The same possibly goes for these pallets serving as a barrier to block an opening in a shed wall. I just liked the shapes and pastel colours.
 
Down the footpath, which is a farm track, I got in close to some (I'm told) kale and made a few pictures. This low level viewpoint gave one plant an heroic look. The framing of it by the adjacent rows of kale also reminded me of the multitude photographs of the tree at Sycamore Gap!
 
 
Nearing home I made yet another picture of some maize stubble in a flooded section of field. One of my better attempts I think.
 
 
The next day I left it late to go out and saw a dramatic sunset forming. However I'd found a field of stubble beet had been stocked with sheep and I first went to look at them. Skittish animals and a ditch in the way wasn't conducive to catching them munching away, and some crates stacked in the field behind, with the sun in my eyes, made for unsatisfactory pictures. So I went to get some space and photograph the sky. Pretty. But pretty pointless.

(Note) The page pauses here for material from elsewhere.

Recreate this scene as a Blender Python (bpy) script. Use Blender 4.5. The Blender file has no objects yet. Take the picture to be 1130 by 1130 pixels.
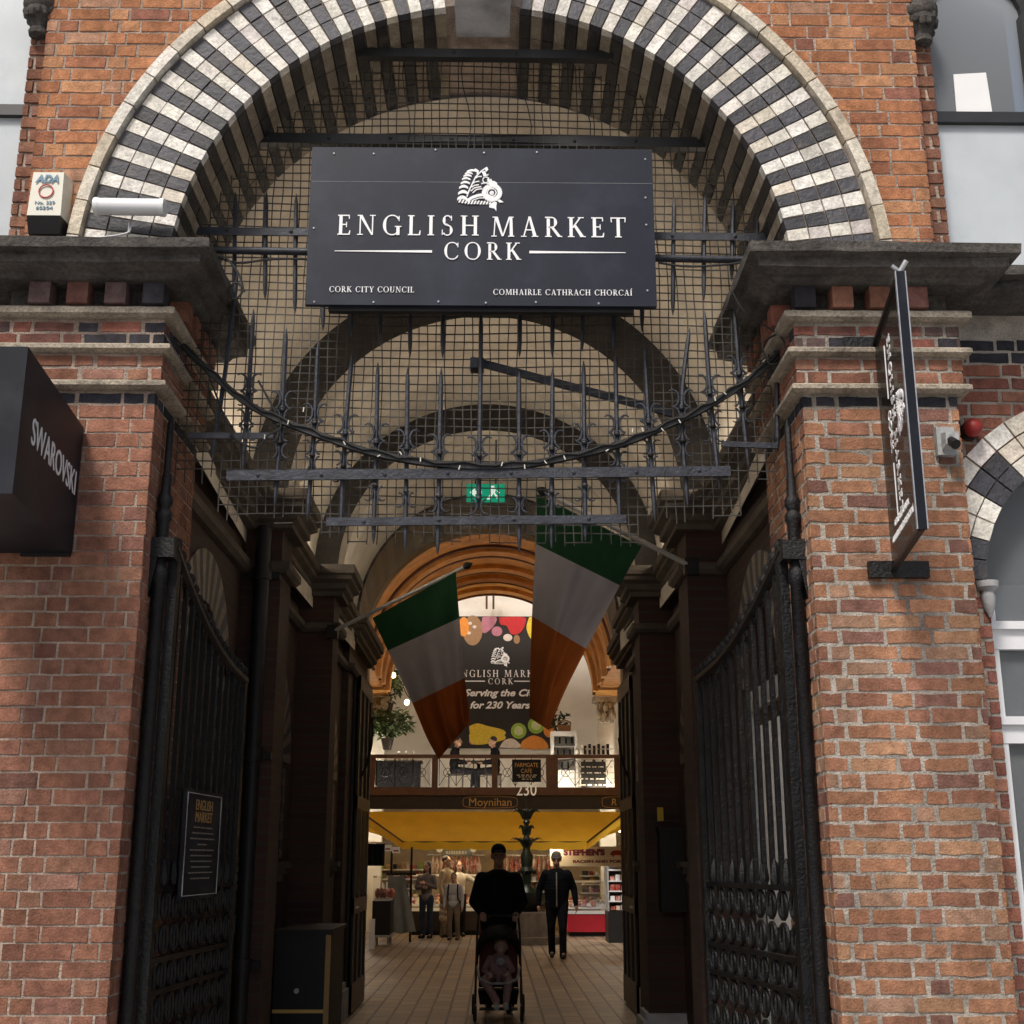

A day of rain followed keeping me indoors.  British weather is nothing but variable. The day after was still and sunny. I managed to get leave home in the early afternoon, hoping to see some work going on in the fields. There was nothing happening, so I was reduced to photographing an unsual cloud formation. What struck me was the way the clouds formed rows mimicking the rows of vegetables, and the blue of the sky was a match for that of the trailers and crates. Maybe a little more than a meaningless picture of some clouds, after all.
 
 
Most of these pictures have been taken with my 'new' lens. I'm happy with the restricted zoom range. That has forced me to take pictures more like I want to. I'm not fretting over the ones I miss through lacking the longer end of my 28-300mm 'crutch'. Sometimes the lack of a wider wide end does frustrate, but it does mean I avoid they look of 24mm or wider. To compensate I've started taking a second camera to cover 28mm - maybe with a 20mm for extreme emergencies...

What had been making me doubt the wisdom of this lens choice was the colours it was producing. Different lens manufactures do produce lenses with different colour reproduction. This one was bluer than what I'm used to. Especially so in gloomy light. Even with the white balance tweaked I couldn't get it right. That was until a post on Talk Photograph to a YouTube processing tutorial gave me a clue as to how to solve the problem. I doubt it would have occurred to me unprompted. I haven't used the technique in the video, but selecting a different camera profile (in camera or in Lightroom) has got the colours matching my other lenses. Whenever my usual profile doesn't give me the look I prefer I now know how to switch it so it does. All I have to do now is decide if I can let The Crutch go. I think I can.